Two reported examples of these principles come to mind, one in the UK and one in the USA:
1.) Two or three years ago the NY Times (I think, I didn't make a record) ran an article about security screeners in the UK secretly distributing photographs of females being searched and joking among themselves about the physical attributes of a person being screened (presumably from behind one-way glass or while viewing a closed-circuit monitor at a remote location).
2.) This past week there was another report of the disclosure that the National Security Agency, which is permitted to monitor overseas calls and calls to and from the United States involving foreign nationals, has been routinely listening to, and recording, personal calls to and from the United States between US citizens assigned overseas and other US citizens at home. Additionally, the report stated instances where the intelligence operators monitoring the calls shared (via email, presumably) the index locations of the records of intimate conversations, adding descriptive notes such as "Wow, this is hot!"
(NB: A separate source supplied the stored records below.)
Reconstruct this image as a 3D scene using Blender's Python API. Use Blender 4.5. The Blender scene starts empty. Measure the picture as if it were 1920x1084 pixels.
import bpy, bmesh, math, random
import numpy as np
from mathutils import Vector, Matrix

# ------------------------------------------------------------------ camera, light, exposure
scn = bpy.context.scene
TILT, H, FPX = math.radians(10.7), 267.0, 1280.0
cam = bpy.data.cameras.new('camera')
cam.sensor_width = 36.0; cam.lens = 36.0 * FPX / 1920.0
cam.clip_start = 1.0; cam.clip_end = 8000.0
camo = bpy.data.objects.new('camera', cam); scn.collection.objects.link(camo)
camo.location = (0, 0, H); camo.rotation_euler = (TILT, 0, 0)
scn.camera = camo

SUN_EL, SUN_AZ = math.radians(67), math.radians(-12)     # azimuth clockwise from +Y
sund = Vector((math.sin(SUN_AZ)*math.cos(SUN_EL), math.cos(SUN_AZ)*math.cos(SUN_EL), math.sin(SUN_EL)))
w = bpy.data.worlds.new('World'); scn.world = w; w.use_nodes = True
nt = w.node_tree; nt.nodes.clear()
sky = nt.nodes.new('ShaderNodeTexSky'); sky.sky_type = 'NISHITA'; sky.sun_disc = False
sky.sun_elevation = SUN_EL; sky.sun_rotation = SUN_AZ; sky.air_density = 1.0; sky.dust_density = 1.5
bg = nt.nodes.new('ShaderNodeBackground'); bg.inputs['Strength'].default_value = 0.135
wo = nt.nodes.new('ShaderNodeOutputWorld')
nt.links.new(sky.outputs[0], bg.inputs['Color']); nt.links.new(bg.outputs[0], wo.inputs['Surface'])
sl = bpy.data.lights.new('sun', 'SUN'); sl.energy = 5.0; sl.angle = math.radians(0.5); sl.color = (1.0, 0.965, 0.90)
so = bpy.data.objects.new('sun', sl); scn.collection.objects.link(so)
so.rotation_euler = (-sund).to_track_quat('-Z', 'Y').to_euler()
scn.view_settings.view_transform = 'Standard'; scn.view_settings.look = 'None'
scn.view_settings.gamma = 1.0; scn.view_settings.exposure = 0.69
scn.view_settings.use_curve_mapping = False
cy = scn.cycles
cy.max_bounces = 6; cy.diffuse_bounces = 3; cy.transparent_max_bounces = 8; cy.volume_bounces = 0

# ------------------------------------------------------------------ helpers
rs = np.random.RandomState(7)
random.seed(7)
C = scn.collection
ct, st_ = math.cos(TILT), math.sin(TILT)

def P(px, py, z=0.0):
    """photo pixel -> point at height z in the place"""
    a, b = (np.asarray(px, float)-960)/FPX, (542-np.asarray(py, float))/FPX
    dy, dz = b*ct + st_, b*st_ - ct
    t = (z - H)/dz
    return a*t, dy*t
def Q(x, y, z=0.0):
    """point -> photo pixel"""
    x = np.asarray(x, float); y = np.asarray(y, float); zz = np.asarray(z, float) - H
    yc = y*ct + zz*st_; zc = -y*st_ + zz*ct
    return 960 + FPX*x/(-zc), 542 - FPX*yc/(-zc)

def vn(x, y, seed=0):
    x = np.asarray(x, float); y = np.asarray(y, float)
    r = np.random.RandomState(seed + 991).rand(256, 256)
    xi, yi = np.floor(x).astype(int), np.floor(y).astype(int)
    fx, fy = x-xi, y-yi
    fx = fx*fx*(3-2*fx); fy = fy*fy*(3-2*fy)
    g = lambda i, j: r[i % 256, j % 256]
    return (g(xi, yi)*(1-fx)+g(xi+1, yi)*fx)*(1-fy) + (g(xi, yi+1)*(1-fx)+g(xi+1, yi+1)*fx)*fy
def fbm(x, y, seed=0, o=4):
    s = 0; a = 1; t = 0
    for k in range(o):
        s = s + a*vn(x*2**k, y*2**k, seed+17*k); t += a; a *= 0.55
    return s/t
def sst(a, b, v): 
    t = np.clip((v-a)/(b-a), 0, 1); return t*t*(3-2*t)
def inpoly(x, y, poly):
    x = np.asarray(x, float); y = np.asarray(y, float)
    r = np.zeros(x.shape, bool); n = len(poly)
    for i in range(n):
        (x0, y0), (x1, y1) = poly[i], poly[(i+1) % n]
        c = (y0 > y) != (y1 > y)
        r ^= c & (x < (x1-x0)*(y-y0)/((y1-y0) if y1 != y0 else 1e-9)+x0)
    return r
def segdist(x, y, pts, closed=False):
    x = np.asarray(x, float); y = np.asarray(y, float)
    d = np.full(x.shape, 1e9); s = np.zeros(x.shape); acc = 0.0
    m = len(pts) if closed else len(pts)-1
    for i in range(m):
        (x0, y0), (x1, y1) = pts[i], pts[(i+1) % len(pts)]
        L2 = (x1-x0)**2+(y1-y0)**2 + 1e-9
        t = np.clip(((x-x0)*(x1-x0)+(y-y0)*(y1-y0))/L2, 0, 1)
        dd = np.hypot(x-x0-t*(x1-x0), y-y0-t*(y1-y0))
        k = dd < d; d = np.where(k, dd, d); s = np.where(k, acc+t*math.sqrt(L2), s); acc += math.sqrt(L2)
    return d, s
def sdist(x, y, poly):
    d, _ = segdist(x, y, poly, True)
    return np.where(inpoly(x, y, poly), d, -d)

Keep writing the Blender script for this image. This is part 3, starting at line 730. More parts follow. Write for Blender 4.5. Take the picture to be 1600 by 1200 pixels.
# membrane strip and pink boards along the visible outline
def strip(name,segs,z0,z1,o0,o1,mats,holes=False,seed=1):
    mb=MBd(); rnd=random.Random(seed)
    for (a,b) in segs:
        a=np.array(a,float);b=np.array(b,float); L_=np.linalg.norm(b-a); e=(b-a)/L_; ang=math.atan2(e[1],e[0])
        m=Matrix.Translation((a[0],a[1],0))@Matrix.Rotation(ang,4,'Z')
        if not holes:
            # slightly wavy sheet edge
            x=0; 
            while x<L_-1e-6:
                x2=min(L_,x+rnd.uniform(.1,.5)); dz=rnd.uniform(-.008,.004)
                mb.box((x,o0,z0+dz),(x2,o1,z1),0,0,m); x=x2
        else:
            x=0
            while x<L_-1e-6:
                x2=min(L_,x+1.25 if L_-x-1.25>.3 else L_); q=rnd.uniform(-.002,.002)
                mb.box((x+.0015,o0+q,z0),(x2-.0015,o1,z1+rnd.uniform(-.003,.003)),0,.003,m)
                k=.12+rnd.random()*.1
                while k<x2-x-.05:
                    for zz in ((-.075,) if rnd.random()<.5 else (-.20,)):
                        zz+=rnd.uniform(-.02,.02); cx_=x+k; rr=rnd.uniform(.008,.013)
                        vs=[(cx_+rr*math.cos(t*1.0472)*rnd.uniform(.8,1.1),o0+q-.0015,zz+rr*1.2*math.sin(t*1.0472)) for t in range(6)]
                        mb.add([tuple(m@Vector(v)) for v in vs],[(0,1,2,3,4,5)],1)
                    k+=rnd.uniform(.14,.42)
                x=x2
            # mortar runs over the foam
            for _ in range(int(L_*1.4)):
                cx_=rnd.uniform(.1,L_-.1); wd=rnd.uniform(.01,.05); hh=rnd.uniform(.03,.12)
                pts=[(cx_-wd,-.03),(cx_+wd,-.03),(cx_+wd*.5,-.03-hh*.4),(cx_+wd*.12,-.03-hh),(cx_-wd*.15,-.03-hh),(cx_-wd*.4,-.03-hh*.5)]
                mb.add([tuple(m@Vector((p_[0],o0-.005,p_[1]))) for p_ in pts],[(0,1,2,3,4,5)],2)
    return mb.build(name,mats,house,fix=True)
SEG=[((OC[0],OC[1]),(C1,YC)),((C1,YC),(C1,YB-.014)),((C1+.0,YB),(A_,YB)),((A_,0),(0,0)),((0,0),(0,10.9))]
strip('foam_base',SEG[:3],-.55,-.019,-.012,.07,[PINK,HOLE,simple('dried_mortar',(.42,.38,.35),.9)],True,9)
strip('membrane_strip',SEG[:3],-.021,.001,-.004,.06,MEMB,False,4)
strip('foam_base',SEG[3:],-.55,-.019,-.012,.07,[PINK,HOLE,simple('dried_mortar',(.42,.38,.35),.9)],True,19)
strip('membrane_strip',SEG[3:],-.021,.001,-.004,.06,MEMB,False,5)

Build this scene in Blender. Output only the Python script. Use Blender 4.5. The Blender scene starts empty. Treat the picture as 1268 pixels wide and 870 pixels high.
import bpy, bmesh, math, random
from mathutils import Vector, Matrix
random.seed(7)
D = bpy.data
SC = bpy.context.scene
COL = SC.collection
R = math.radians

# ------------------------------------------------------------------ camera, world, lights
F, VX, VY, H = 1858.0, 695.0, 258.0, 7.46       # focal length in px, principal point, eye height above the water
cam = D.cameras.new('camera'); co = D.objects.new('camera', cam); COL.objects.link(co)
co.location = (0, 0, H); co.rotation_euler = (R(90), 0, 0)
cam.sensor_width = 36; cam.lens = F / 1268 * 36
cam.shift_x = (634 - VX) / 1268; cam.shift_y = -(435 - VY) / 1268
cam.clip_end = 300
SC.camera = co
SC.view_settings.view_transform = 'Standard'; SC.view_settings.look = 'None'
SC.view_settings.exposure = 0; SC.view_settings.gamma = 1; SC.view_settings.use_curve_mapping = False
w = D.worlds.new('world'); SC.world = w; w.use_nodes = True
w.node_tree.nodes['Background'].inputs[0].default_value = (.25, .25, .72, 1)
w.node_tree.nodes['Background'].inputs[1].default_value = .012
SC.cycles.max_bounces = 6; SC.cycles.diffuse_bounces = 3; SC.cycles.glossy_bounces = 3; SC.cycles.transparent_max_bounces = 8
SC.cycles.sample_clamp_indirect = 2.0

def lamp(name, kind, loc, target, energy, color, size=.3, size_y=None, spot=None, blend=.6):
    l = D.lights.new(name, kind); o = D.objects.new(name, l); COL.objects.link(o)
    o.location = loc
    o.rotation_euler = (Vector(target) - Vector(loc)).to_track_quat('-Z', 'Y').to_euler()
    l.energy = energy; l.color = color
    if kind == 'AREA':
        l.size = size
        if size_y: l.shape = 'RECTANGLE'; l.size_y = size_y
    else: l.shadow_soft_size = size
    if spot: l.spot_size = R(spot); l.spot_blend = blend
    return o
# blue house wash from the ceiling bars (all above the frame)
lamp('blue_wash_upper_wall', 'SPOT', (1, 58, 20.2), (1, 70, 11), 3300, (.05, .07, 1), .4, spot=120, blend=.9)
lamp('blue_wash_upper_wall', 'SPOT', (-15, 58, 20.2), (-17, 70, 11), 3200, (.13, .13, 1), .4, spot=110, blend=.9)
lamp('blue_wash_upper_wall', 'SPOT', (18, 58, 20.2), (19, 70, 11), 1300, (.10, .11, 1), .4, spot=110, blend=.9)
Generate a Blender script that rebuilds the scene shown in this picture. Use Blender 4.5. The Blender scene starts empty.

nhmaf posted: << Well, at least things haven't gotten as bad as in (not-so)Great Britain, where they have ID cards >>
Sorry, but I'm not so certain of that, *particularly* if the federal "Real ID" requirement for a uniform driver's license format is not repealed after the election. If Real ID is fully implemented, the US *will* have a national identification card, but published (and paid for) by each state, the District of Columbia, and all other US territories, etc., that issue driver's licenses. BTW, the big fight is about money; the states claim they don't have the *many* $millions necessary to implement this scheme.